In other words, be the people of God in the hard place that you would never have chosen for yourself.  And in your exile, let your lives bring peace and prosperity to the people around you.  To use the Old Testament example of Joseph, it’s as if God is saying, “Don’t just begrudgingly serve in Potiphar’s house or the prison or Pharaoh’s court; instead be a blessing to your captors and prosper the people of Egypt.”  Or like Paul and Silas in the New Testament, “Don’t just endure your imprisonment, start singing and welcome the Spirit of God into your dungeon.”

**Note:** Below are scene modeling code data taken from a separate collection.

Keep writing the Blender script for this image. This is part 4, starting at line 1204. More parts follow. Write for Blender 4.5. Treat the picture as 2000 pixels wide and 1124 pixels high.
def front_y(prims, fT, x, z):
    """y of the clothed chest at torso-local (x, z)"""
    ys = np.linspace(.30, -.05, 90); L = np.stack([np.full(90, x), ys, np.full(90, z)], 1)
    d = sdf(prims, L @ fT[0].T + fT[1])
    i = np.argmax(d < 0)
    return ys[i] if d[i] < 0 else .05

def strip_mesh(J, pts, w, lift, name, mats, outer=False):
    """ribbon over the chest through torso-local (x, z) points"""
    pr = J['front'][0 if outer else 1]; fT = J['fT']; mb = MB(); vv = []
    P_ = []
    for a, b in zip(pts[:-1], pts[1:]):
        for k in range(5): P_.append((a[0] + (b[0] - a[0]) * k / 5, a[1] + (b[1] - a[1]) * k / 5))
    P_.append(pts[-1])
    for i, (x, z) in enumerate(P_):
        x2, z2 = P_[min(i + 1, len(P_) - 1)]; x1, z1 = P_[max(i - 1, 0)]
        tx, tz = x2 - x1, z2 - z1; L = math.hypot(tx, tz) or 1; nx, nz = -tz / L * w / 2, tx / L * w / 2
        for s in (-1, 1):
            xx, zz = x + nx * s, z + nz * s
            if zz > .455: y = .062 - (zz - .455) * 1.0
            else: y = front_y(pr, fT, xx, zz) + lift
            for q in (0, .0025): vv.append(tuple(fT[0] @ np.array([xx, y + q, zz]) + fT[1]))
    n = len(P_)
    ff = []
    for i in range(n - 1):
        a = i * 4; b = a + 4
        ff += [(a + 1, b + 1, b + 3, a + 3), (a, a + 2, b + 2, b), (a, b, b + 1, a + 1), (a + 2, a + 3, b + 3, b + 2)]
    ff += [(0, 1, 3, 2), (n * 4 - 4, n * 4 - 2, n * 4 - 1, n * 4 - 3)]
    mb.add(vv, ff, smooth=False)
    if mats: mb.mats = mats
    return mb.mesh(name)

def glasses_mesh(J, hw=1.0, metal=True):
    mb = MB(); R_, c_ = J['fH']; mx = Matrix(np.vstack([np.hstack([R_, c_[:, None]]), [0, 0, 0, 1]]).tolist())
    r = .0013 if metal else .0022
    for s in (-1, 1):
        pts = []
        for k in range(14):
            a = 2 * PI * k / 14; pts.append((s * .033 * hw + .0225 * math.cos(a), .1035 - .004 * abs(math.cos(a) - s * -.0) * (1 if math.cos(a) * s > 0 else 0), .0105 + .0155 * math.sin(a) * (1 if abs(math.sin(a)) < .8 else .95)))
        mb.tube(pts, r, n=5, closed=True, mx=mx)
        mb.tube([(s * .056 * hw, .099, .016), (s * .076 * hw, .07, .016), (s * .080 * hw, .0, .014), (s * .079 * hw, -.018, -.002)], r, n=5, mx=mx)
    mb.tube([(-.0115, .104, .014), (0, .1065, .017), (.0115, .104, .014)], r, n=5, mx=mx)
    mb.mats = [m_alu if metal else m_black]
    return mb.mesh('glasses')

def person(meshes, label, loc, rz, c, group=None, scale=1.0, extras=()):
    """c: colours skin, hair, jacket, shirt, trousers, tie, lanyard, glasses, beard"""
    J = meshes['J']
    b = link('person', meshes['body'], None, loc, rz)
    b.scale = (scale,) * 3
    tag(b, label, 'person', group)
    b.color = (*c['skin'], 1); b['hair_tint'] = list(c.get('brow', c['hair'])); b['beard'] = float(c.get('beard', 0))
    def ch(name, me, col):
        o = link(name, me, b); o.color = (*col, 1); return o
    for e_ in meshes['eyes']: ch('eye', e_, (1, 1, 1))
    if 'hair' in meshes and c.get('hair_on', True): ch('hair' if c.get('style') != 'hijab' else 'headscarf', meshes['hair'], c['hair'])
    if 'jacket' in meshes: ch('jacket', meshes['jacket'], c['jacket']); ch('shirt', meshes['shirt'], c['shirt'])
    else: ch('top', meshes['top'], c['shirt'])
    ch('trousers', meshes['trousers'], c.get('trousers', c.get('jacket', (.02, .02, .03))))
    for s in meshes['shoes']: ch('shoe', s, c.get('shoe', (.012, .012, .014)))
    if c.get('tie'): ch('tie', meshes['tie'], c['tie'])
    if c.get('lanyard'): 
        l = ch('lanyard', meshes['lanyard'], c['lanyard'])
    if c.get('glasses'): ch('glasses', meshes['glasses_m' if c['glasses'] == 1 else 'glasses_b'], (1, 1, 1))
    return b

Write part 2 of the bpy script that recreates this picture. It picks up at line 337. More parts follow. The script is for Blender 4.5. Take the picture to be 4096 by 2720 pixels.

But how do we endure our imprisonment or exile or unanswered prayers for deliverance?  By remembering God’s promises and hearing his voice: “I have a plan – a good plan – a plan to give you and your people a future and a hope.”  And Jeremiah goes on to explain to the exiles that in all circumstances that can call on the Lord (29:12), come close to the Lord (29:13), and rest in the fact that the exile will end (29:14) and God, the judge of the nations, will conquer the Babylonians (29:15ff).

What exile might you find yourself in?  Through Jeremiah, God says, “Have hope.  I have plans for you.  But don’t be impatient.  The hope might be a long wait.  And in the meantime, look for ways to bring peace and prosperity even in the midst of your captivity.